--- WHAT THE TASK ASKS ---
Every line that contains the word "picture" should be copied.

--- PROVIDED DATA ---
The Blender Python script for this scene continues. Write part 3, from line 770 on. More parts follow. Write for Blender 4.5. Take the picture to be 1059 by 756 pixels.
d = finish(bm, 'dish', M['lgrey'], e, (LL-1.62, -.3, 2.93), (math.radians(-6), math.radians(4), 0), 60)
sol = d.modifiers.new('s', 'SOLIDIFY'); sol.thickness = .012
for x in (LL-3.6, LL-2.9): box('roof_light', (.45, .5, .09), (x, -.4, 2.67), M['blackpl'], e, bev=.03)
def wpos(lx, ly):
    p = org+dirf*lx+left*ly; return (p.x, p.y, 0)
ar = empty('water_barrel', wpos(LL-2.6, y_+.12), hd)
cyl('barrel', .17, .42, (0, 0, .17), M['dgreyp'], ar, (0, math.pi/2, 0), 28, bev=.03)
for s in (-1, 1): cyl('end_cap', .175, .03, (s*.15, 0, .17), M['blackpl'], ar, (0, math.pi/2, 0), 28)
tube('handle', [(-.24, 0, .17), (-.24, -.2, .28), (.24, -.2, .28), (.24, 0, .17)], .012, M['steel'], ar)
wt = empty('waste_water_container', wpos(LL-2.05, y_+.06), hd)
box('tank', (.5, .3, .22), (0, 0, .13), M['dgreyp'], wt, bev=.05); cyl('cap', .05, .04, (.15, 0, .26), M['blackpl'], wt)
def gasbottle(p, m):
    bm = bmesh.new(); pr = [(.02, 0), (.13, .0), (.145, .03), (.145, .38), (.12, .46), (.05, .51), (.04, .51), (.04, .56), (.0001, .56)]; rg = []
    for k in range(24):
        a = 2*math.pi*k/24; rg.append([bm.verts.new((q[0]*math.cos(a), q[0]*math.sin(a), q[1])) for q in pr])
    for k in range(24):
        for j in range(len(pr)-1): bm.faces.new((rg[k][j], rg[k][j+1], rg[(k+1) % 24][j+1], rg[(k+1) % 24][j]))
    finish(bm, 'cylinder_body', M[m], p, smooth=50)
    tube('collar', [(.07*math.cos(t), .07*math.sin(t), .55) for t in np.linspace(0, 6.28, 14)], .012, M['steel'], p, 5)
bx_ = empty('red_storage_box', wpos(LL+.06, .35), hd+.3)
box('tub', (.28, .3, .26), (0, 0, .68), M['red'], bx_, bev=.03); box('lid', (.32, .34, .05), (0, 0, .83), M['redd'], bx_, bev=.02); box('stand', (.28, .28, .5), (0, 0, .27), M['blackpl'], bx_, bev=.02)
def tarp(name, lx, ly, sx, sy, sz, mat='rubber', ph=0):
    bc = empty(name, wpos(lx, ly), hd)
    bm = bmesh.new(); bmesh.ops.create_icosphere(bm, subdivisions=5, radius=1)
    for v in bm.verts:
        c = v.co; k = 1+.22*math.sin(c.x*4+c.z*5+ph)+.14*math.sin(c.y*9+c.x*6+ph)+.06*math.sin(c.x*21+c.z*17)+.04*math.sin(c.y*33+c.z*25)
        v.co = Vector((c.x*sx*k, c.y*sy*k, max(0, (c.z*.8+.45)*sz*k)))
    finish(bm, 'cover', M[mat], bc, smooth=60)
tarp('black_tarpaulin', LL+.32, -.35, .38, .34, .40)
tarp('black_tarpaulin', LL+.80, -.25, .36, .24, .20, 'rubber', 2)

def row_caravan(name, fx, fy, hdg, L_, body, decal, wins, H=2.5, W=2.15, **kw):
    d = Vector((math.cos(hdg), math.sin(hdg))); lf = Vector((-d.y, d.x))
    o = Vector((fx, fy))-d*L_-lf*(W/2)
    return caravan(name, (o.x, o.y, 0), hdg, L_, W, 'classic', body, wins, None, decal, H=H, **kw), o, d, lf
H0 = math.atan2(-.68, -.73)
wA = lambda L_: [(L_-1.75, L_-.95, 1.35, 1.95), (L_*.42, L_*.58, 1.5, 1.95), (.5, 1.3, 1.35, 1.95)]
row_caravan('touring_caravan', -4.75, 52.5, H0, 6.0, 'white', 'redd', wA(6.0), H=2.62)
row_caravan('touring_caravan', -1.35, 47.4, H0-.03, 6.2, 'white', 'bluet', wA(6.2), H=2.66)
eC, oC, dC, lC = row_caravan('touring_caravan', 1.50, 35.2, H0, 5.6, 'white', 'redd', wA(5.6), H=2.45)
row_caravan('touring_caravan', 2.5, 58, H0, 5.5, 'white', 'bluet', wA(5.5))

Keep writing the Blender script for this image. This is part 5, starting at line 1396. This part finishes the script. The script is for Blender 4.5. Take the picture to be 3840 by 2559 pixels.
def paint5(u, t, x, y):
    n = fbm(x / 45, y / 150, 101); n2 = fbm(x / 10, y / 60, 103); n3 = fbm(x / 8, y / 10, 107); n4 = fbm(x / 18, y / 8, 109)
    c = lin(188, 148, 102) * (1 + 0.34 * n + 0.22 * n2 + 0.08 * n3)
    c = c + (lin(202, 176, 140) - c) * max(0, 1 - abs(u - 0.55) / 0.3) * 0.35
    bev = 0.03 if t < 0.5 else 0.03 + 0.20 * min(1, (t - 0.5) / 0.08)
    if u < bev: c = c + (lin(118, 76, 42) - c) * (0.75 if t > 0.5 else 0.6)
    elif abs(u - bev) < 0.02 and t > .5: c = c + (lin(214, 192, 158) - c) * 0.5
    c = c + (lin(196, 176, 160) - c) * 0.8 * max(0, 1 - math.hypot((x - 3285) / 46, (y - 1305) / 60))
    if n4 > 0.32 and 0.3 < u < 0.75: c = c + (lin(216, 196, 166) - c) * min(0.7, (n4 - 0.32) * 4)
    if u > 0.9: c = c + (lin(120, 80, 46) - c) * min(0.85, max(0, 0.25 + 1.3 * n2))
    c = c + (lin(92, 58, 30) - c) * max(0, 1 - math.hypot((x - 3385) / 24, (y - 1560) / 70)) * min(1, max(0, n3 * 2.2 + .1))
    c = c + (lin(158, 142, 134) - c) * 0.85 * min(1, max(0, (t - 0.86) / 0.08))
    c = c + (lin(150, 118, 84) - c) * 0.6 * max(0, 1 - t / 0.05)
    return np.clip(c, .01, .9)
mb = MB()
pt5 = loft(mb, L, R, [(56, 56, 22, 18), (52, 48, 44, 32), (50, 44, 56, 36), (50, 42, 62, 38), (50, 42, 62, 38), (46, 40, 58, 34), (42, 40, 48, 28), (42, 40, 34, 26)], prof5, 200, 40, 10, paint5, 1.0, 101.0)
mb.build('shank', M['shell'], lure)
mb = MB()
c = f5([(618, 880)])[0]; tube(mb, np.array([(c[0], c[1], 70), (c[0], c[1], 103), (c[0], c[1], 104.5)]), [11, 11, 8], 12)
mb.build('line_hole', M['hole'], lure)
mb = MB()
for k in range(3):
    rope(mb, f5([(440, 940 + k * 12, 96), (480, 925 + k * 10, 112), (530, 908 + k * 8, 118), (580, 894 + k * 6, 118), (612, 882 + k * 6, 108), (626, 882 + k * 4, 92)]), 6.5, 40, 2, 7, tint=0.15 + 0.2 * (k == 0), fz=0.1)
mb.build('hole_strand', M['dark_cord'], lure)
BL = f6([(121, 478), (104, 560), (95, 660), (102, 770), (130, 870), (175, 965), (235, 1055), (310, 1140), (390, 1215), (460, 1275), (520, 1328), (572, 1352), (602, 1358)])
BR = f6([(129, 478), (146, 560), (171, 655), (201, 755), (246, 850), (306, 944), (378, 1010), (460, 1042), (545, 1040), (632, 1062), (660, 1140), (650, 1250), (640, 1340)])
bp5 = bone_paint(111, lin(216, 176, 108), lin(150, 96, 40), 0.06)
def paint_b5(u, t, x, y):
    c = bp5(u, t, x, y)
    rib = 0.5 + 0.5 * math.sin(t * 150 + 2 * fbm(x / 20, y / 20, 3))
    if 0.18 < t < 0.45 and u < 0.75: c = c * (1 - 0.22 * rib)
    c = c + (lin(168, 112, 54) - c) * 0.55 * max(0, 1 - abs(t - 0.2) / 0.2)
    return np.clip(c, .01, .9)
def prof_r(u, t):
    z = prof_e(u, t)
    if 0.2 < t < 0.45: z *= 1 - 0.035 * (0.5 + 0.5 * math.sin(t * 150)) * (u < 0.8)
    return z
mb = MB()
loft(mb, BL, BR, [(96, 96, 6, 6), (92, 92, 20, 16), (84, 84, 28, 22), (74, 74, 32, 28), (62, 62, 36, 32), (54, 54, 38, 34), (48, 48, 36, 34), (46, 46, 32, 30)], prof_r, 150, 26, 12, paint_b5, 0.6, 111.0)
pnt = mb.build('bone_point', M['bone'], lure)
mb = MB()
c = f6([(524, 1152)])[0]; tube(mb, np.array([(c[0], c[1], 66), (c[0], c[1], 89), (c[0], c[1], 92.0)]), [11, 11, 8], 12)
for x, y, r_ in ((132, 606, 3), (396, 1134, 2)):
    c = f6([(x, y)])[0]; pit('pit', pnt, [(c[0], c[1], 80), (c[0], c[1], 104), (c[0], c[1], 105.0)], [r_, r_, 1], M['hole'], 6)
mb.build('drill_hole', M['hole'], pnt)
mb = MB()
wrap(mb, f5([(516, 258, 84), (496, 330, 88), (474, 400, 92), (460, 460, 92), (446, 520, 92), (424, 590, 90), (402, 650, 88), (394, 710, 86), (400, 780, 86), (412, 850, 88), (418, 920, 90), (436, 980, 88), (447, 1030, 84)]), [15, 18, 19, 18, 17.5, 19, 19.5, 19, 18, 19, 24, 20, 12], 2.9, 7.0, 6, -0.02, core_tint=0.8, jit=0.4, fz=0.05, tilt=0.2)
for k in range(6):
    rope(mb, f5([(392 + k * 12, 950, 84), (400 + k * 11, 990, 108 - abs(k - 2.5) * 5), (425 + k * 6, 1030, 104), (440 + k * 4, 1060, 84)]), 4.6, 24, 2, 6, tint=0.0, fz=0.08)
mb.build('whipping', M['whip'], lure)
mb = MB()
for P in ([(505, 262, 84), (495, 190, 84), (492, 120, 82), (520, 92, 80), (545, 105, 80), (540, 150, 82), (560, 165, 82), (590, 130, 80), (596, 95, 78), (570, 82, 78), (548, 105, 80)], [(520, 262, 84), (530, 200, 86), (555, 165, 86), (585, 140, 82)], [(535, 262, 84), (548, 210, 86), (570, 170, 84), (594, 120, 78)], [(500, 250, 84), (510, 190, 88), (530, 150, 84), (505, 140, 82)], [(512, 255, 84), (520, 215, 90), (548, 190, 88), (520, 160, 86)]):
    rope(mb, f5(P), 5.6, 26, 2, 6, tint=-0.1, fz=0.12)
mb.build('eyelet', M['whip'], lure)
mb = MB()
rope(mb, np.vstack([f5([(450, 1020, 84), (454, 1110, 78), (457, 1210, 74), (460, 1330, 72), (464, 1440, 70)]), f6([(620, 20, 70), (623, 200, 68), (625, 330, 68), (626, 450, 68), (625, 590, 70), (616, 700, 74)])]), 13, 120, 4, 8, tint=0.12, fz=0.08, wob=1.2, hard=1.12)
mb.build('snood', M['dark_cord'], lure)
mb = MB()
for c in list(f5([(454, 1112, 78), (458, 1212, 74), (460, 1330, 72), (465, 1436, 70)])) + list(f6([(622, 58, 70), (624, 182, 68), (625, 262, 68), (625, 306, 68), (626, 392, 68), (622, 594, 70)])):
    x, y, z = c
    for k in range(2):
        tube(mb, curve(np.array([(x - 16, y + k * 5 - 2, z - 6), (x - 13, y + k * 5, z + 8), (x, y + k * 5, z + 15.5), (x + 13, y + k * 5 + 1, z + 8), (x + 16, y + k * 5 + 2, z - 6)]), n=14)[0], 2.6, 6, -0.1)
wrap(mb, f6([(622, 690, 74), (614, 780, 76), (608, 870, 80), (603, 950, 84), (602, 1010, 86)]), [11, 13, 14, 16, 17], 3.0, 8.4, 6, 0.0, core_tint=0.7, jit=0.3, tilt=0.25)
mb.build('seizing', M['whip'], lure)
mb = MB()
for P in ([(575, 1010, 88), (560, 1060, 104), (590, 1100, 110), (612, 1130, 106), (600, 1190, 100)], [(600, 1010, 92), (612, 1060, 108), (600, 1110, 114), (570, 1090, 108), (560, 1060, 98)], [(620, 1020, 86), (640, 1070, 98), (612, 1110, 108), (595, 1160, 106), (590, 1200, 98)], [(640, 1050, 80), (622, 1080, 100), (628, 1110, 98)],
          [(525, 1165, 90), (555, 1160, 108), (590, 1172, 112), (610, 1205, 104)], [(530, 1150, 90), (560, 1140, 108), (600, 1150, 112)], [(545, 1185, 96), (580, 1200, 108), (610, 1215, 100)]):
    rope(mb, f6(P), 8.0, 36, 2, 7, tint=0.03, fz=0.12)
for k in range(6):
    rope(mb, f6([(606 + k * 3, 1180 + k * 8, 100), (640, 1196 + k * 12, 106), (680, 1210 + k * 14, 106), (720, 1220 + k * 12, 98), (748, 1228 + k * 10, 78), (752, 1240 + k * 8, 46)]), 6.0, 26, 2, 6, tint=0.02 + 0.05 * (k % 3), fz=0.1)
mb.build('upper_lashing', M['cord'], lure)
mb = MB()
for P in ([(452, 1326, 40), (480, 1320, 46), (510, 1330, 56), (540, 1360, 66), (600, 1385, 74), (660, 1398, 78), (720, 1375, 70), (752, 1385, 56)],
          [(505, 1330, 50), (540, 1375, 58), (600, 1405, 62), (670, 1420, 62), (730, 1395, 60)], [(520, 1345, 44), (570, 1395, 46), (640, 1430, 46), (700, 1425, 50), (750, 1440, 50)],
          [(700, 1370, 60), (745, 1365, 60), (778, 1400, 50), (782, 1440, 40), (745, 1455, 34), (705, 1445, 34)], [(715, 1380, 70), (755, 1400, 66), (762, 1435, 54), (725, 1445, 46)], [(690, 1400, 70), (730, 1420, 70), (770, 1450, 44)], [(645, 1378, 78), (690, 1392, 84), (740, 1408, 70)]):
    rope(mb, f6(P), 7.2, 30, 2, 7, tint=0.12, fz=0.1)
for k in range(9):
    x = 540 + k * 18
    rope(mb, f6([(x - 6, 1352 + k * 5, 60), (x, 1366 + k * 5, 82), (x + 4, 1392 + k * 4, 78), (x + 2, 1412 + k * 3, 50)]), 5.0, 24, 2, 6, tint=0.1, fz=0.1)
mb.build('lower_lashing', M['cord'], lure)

--- FINAL RESULT ---
The Blender Python script for this scene continues. Write part 3, from line 770 on. More parts follow. Write for Blender 4.5. Take the picture to be 1059 by 756 pixels.
Keep writing the Blender script for this image. This is part 5, starting at line 1396. This part finishes the script. The script is for Blender 4.5. Take the picture to be 3840 by 2559 pixels.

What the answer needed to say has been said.